Learning that 24 Chagalls were being stored in a bank vault in Switzerland, the owners of the gallery, David Stern and Lélia Pissarro, decided to trace down the collectors. Purchased from Marc Chagall’s son forty years ago, these pieces had remained in the same family’s vault since then, with the sole exception of being released to a 1989 Chagall exhibition at the Kunstmuseum in Bonn where they were all displayed. These pieces are particularly significant as they were preliminary works for the artist’s Verve publications that he started working on in the 1930s and after extensive work were published in 1956 and 1960 as a series of lithographs illustrating the Hebrew bible.

Chagall once stated, “It has always seemed to me, and it seems to me still, that the bible is the greatest source of poetry of all time.” In these unique pieces Chagall the painter-poet creates unorthodox biblical depictions using Eastern European interpretations as well as displaying surprising depth of emotion, allowing room for several interpretations.

According to David Stern, “This will be the last time these works will be owned by a single collector; seeing these 24 works all together should be a treat to the eye, as well as something quite rare.”

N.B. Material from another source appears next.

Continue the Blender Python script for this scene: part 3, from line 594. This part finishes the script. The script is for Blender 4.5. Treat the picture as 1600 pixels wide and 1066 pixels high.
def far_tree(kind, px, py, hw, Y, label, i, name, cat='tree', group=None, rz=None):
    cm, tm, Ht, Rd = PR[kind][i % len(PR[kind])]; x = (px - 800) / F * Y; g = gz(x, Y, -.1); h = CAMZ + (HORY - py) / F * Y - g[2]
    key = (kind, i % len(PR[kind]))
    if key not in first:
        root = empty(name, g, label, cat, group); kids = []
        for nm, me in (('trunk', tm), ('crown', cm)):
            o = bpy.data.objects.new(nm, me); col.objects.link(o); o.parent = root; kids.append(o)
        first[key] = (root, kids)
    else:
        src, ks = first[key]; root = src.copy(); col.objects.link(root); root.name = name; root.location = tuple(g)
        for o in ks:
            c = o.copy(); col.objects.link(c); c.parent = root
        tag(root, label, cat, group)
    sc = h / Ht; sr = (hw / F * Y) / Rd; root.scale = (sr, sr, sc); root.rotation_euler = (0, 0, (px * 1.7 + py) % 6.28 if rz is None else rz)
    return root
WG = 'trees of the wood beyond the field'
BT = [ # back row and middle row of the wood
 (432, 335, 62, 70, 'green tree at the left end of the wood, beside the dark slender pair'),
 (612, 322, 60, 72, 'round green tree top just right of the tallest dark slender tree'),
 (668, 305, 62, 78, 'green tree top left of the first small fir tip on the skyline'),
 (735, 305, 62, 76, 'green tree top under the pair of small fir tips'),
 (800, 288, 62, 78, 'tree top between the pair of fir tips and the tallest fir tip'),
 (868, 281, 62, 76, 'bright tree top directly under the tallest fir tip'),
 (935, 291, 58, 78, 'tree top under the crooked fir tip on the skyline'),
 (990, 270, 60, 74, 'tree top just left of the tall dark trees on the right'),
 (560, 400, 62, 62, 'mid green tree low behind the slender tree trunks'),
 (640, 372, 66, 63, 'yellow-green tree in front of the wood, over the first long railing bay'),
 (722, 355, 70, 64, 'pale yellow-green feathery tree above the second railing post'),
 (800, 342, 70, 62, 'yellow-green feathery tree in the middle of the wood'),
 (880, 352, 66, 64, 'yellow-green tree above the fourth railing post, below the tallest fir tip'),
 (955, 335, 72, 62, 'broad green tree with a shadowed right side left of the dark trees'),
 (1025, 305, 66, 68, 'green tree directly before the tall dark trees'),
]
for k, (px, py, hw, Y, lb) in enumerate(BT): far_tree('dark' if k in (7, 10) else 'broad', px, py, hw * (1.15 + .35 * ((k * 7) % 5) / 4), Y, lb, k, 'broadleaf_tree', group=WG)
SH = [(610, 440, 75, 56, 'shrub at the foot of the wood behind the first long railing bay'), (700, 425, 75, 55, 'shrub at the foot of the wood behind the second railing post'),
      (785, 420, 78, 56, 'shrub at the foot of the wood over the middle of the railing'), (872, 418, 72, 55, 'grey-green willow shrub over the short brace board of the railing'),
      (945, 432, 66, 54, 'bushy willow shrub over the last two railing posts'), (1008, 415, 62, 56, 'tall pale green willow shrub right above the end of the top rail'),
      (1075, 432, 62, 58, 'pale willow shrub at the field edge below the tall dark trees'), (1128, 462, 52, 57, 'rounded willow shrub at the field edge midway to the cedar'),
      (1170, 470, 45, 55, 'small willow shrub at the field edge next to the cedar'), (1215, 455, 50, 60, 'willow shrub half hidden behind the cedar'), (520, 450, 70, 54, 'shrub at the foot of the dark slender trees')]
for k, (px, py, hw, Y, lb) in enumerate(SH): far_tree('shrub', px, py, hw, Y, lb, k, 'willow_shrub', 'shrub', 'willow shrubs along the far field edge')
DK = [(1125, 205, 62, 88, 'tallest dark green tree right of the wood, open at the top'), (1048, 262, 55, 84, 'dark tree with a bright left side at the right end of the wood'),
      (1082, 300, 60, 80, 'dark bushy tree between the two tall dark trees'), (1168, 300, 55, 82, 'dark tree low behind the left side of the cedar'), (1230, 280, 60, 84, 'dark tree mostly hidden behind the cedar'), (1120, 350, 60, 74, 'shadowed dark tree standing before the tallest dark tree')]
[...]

The international popularity of Chagall is connected to his love and use of colour. This exhibition focuses on how brilliant colours infuse Chagall’s canvases with a dreamlike, non-realistic simplicity. Through the use of vivid colours, Chagall transcends a pictorial language intertwined with symbolism rooted in Russian folklore, Jewish tradition and the love for his first wife and muse Bella.

Between 1937 to 1945 Chagall created a triptych to commemorate the twentieth anniversary of the October Revolution in Russia, titled in sequence Resistance, Resurrection, Liberation, these paintings are on permanent display at the Chagall museum in Nice. The final preparation version for Liberation will be included in the exhibition, on loan from a private collection.

This exhibition offers a unique opportunity for the London public to see works from various periods of Chagall’s extensive career covering themes of Jewish tradition and his home town of Russia.